Write out exactly the lines from the line with "parapet(1, conc_wr, 'pale" through the line with "the handrail', 'notice')", both ends included, and no other line.

=-=-=-=-=

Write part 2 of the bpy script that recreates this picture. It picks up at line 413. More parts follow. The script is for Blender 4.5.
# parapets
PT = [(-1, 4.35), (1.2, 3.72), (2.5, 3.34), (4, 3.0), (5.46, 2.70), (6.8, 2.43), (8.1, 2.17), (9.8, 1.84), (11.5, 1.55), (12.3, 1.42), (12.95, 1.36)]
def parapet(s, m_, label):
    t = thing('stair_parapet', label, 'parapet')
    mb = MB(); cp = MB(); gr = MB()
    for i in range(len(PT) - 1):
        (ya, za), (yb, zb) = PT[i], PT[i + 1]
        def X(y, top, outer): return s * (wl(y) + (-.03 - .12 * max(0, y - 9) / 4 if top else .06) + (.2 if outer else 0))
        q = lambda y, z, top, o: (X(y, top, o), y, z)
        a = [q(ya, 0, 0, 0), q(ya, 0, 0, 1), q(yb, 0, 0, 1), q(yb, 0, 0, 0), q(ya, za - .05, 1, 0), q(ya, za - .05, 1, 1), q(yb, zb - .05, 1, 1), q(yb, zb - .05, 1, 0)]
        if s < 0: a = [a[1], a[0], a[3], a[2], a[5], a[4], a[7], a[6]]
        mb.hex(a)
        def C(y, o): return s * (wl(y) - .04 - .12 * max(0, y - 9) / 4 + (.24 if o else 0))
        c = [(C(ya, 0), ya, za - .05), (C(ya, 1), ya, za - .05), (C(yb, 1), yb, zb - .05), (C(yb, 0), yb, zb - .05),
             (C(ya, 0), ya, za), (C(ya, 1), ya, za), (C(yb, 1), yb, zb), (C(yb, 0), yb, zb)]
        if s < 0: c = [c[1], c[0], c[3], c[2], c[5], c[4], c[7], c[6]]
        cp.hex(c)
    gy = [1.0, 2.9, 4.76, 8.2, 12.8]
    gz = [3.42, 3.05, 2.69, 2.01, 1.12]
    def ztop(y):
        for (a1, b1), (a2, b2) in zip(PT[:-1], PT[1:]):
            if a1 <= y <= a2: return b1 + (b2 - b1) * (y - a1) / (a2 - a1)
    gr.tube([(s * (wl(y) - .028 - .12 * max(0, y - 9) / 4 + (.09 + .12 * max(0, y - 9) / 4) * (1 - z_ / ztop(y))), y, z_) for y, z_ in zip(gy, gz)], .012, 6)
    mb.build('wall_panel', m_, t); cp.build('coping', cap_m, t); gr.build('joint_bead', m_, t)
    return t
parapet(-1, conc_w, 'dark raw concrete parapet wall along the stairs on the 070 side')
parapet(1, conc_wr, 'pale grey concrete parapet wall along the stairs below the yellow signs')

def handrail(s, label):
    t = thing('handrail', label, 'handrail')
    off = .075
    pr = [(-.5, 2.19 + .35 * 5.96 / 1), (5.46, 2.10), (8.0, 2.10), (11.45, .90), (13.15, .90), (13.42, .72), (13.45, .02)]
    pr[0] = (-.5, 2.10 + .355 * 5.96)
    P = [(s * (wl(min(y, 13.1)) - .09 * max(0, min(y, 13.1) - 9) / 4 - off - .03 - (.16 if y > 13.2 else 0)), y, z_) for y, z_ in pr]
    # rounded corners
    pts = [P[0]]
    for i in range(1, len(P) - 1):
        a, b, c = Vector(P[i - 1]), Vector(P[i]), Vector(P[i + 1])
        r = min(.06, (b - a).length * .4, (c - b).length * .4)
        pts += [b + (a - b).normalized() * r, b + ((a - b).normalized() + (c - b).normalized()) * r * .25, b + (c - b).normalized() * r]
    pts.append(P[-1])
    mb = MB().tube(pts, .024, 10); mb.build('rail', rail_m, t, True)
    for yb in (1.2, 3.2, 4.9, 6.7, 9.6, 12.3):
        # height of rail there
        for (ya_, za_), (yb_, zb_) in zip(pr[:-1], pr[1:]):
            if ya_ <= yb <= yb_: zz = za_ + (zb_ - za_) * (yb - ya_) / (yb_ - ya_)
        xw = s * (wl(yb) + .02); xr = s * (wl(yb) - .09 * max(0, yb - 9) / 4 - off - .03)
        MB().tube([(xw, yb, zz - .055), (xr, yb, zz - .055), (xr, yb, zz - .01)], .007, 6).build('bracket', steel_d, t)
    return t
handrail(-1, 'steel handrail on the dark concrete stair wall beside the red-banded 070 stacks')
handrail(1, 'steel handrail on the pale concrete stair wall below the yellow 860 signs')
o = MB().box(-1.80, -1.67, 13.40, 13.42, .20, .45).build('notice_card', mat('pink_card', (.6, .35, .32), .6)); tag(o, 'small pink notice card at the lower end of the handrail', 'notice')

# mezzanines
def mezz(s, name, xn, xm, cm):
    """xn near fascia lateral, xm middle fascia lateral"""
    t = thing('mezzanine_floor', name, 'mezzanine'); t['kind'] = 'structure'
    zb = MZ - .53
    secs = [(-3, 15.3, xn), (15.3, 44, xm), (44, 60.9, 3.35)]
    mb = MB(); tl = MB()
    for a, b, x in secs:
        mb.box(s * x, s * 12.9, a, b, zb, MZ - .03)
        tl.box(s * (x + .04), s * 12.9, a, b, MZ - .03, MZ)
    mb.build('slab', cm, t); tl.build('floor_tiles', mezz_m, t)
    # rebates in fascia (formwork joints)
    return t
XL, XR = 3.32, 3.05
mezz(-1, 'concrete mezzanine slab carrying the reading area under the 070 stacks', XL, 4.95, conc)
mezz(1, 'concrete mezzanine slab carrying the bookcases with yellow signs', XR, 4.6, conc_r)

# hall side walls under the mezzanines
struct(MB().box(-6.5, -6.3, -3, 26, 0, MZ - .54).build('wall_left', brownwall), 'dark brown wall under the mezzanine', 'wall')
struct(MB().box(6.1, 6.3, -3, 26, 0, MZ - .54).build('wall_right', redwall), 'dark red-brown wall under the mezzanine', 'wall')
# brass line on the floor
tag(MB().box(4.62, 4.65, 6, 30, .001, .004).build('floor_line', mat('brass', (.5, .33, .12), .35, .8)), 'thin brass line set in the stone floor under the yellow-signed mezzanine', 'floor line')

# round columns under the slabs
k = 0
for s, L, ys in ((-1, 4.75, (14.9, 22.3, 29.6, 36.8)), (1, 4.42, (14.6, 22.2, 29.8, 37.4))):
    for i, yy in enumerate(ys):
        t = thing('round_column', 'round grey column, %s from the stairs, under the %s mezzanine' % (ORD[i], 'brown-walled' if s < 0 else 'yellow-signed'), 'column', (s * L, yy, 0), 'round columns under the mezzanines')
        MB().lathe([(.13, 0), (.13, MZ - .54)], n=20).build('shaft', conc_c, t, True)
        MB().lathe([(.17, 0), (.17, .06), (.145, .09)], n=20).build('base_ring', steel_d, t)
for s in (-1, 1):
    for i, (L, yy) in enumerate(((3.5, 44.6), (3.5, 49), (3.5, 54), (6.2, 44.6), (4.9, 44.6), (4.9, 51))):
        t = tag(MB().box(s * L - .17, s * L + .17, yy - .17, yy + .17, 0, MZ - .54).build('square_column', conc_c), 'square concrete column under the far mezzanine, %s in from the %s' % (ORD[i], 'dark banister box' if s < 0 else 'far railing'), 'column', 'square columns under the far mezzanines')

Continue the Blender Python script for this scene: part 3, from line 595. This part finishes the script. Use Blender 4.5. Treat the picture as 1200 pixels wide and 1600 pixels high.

=-=-=-=-=

| SOLVED EXERCISE |
parapet(1, conc_wr, 'pale grey concrete parapet wall along the stairs below the yellow signs')

def handrail(s, label):
    t = thing('handrail', label, 'handrail')
    off = .075
    pr = [(-.5, 2.19 + .35 * 5.96 / 1), (5.46, 2.10), (8.0, 2.10), (11.45, .90), (13.15, .90), (13.42, .72), (13.45, .02)]
    pr[0] = (-.5, 2.10 + .355 * 5.96)
    P = [(s * (wl(min(y, 13.1)) - .09 * max(0, min(y, 13.1) - 9) / 4 - off - .03 - (.16 if y > 13.2 else 0)), y, z_) for y, z_ in pr]
    # rounded corners
    pts = [P[0]]
    for i in range(1, len(P) - 1):
        a, b, c = Vector(P[i - 1]), Vector(P[i]), Vector(P[i + 1])
        r = min(.06, (b - a).length * .4, (c - b).length * .4)
        pts += [b + (a - b).normalized() * r, b + ((a - b).normalized() + (c - b).normalized()) * r * .25, b + (c - b).normalized() * r]
    pts.append(P[-1])
    mb = MB().tube(pts, .024, 10); mb.build('rail', rail_m, t, True)
    for yb in (1.2, 3.2, 4.9, 6.7, 9.6, 12.3):
        # height of rail there
        for (ya_, za_), (yb_, zb_) in zip(pr[:-1], pr[1:]):
            if ya_ <= yb <= yb_: zz = za_ + (zb_ - za_) * (yb - ya_) / (yb_ - ya_)
        xw = s * (wl(yb) + .02); xr = s * (wl(yb) - .09 * max(0, yb - 9) / 4 - off - .03)
        MB().tube([(xw, yb, zz - .055), (xr, yb, zz - .055), (xr, yb, zz - .01)], .007, 6).build('bracket', steel_d, t)
    return t
handrail(-1, 'steel handrail on the dark concrete stair wall beside the red-banded 070 stacks')
handrail(1, 'steel handrail on the pale concrete stair wall below the yellow 860 signs')
o = MB().box(-1.80, -1.67, 13.40, 13.42, .20, .45).build('notice_card', mat('pink_card', (.6, .35, .32), .6)); tag(o, 'small pink notice card at the lower end of the handrail', 'notice')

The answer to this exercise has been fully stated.